Vattenfall takes interest in Danish firm's bio-oil technology  

Vattenfall and Aalborg University are partnering with Danish fledgling firm SCF Technologies in a two year project to design a demonstration plant based on its Catliq technology
As has been reported previously in our news, Danish fledgling firm SCF Technologies has developed a process technology, called Catliq, to produce oil from organic waste, using high pressure, temperature and humidity conditions reminiscent of the those by which the earth's own oil reserves were formed - except that SCF's technology shortens the time period from a few million years to a few minutes.
Now Swedish energy giant Vattenfall has become interested in SCF Technologies' process, and together with Aalborg University is partnering with the company in a two year project to design a demonstration plant capable of making bio-oil from waste materials, reports professional journal Ingeniøren (The Engineer). The demonstration plant is likely to be annexed to Vattenfall's Nordjyllandsværket power station in Aalborg.

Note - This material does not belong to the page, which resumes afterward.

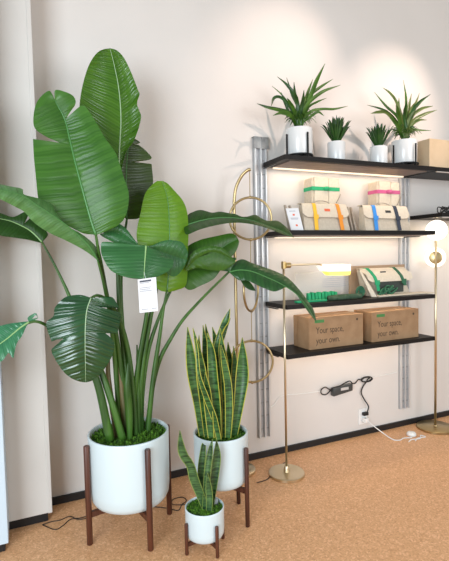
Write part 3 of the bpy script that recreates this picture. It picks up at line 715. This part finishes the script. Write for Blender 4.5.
bm = B(); box(bm, (2.99, -.26, SZ+.0005), (3.75, -.04, SZ+.236), bev=.002); o = obj('wooden_box', bm, PLYB); tag(o, 'plain pale tan box on top shelf cut off by right edge', 'box')
bm = B(); tube(bm, [Vector((3.125+.0055*i+.035*math.cos(i*1.9), -.27+.04*math.sin(i*1.3), 1.775+TH+.034+.028*math.sin(i*2.3))) for i in range(70)], .0045, 6, 520); o = obj('cable_bundle', bm, RUBBER, smooth=True); tag(o, 'tangled black cables lying on second shelving run at right edge', 'cables')

# ------------------------------------------------------------------ satchels and wrapped bundles on the second shelf
Z2T = Z2+TH+.0005; Z3T = Z3+TH+.0005
def satchel(x0, x1, z0, h, straps, labelmat, label, yb=-.29, yt=-.235):
    """front leans back; flap over the upper half"""
    t = thing('canvas_satchel', label, 'satchel', ((x0+x1)/2, -.25, z0), 'canvas satchels')
    def F(u, v, off=0):   # front face point
        a = x0+(x1-x0)*u; s = .018*(1-v)
        return Vector((a + (s*(2*u-1)), yb+(yt-yb)*v-off, z0+h*v))
    b = B(); D_ = .085
    bl, br, tr, tl = F(0, 0), F(1, 0), F(1, 1), F(0, 1)
    bk = Vector((0, D_, 0)); bkt = Vector((0, D_*.55, 0))
    hexa(b, [bl, br, br+bk, bl+bk, tl, tr, tr+bkt, tl+bkt], bev=.010)
    smooth_angle(obj('body', b, CANVAS, t), 50)
    # flap: panel that starts on top and rolls over the front with rounded lower edge
    b = B(); K = 24; rows = []
    prof = [(1.03, -.05), (1.045, -.02), (1.035, .004), (1.0, .010), (.8, .012), (.62, .013), (.50, .013)]
    for v, off in prof:
        row = []
        for i in range(K+1):
            u = -.03+1.06*i/K
            e = max(0, abs(2*u-1)-.82)/.24
            vv = v if v > .9 else v+e*e*.14*(1-v)/.5
            row.append(b.verts.new(F(u, vv, off)))
        rows.append(row)
    for a, c in zip(rows, rows[1:]):
        for i in range(K): b.faces.new((a[i], a[i+1], c[i+1], c[i]))
    o = obj('flap', b, CANVASL, t, smooth=True); solid(o, .004)
    b = B(); tube(b, [F(-.03+1.06*i/K, .50+(max(0, abs(2*(-.03+1.06*i/K)-1)-.82)/.24)**2*.14, .0135) for i in range(K+1)], .0028, 6); obj('edge_binding', b, TAUPE, o)
    def Ff(u, v, off): return F(u, v, off)
    for u, m in straps:
        b = B(); w = .038
        pts = [(1.05, -.01), (1.04, .012), (.98, .018), (.75, .019), (.52, .019), (.30, .013), (.02, .009)]
        rr = []
        for v, off in pts:
            rr.append([b.verts.new(F(u-w, v, off)), b.verts.new(F(u+w, v, off))])
        for a, c in zip(rr, rr[1:]): b.faces.new((a[0], a[1], c[1], c[0]))
        s = obj('strap', b, m, t); solid(s, .003)
        b = B(); p = [F(u-w*1.35, .44, .017), F(u+w*1.35, .44, .017), F(u+w*1.35, .60, .023), F(u-w*1.35, .60, .023)]
        n = Vector((0, -.006, 0)); hexa(b, [p[0], p[1], p[1]+n, p[0]+n, p[3], p[2], p[2]+n, p[3]+n]); obj('buckle', b, m, s)
    b = B(); n = Vector((0, -.001, 0)); p = [F(.47, .74, .0148), F(.60, .74, .0148), F(.60, .84, .0148), F(.47, .84, .0148)]
    hexa(b, [p[0], p[1], p[1]+n, p[0]+n, p[3], p[2], p[2]+n, p[3]+n]); obj('brand_patch', b, labelmat, t)
    b = B(); T = [F(.30, 1.04, -.02), F(.33, 1.10, -.02), F(.42, 1.16, -.02), F(.55, 1.17, -.02), F(.66, 1.12, -.02), F(.70, 1.04, -.02)]
    tube(b, T, .0035, 8, 30); obj('handle', b, TAUPE, t, smooth=True)
    for k, dx in enumerate((-.095, -.045)):
        b = B(); a = Vector((x0+dx, yb+.06+.02*k, z0)); top = Vector((-.030, .02, h*.98))
        gw_ = .017
        hexa(b, [a+Vector((0, 0, 0)), a+Vector((gw_, 0, 0)), a+Vector((gw_, .03, 0)), a+Vector((0, .03, 0)),
                 a+top, a+top+Vector((gw_-.004, 0, 0)), a+top+Vector((gw_-.004, .022, 0)), a+top+Vector((0, .022, 0))], bev=.005)
        smooth_angle(obj('side_gusset', b, TAUPE, t), 50)
    return t
satchel(1.805, 2.165, Z2T, .185, ((.24, YEL), (.80, ORG)), REDL, 'cream canvas satchel with a yellow and an orange strap on the second shelf')
satchel(2.34, 2.75, Z2T, .185, ((.21, BLU), (.72, NAVY)), mat('black_patch', (.03,.03,.03), .6), 'cream canvas satchel with a blue and a dark slate strap on the second shelf')
def bundle(x0, x1, xs, m, label):
    t = thing('wrapped_bundle', label, 'wrapped bundle', ((x0+x1)/2, -.13, Z2T), 'banded canvas bundles')
    H = 2.062; dep = .10; yf = -.150
    b = B(); xm = x0+(x1-x0)*.57
    box(b, (x0, yf, Z2T), (xm-.0015, yf+dep, H), bev=.006); box(b, (xm+.0015, yf, Z2T), (x1, yf+dep, H-.004), bev=.006)
    smooth_angle(obj('body', b, CANVASL, t), 50)
    b = B(); box(b, (x0-.022, yf+.008, Z2T), (x0-.0015, yf+dep+.005, H-.006), bev=.006); smooth_angle(obj('folded_side', b, CANVAS, t), 50)
    b = B(); box(b, (x0-.025, yf-.005, H-.098), (x1+.004, yf+dep+.006, H-.070), bev=.002); s = obj('band', b, m, t)
    b = B(); lathe(b, ((x0+x1)/2-.01, yf-.006, H-.100), [(0, 0), (.018, .002), (.030, .016), (.018, .031), (0, .033)], 20); obj('knot', b, m, s, smooth=True)
    b = B(); tube(b, [(x1-.03, yf-.004, H-.185), (x1-.005, yf-.012, H-.14), (x1+.006, yf-.008, H-.12)], .003, 8, 12); obj('loose_cord', b, TAUPE, t, smooth=True)
bundle(1.972, 2.190, 1.93, GRN, 'cream canvas bundle tied with a green band, behind the yellow-strapped satchel')
bundle(2.580, 2.785, 2.51, PNK, 'cream canvas bundle tied with a pink band, behind the blue-strapped satchel')
ic = thing('info_card', 'white card with small red marks leaning at left end of the second shelf', 'card', at(297, 229, -.315))
q = (at(285.8,208.4,-.285), at(298.3,208.0,-.285), at(303.6,229.3,-.318), at(291.2,230.3,-.318))
dz = Z2T - min(q[2].z, q[3].z)
q = (q[0], q[1], Vector((q[2].x, q[2].y, Z2T)), Vector((q[3].x, q[3].y, Z2T)))
cd, _ = face_card('card', ic, q, PAPER, .002)
for (a, c, d, e, m) in ((.42,.26,.58,.34,REDL), (.46,.74,.62,.82,REDL), (.22,.12,.70,.145,PALEINK), (.18,.44,.80,.465,PALEINK), (.22,.49,.74,.51,PALEINK)): on_card('print', cd, q, a, c, d, e, m)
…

A Vattenfall spokesman told Ingeniøren: "Vattenfall is on the lookout for other fuels that can make our combined heat and power plants more environmentally friendly, and we are interested in SCF's technology because it is an effective process which is suitable for bio-materials with a high water content such as agricultural slurry and sludge from water purification plants."
According to Ingeniøren, Vattenfall is already talking to local farmers in northern Jutland to gauge their interest in supplying slurry to the planned demonstration plant.
Professor Lasse Rosendahl at Aalborg University's Institute for Energy Technology has worked for several years with SCF Technologies on modelling and optimising its process. "The energy yield is significantly higher in the Catliq process," Prof. Rosendahl comments. "We have just completed modelling the very complex process, and we reckon that it is possible to extract 75-80% of the energy in the dry material."
The oil that the Catliq process currently produces is too thick to be used as an ordinary diesel engine fuel without some refining, but according to Lasse Rosendahl it should be directly useable in a power station.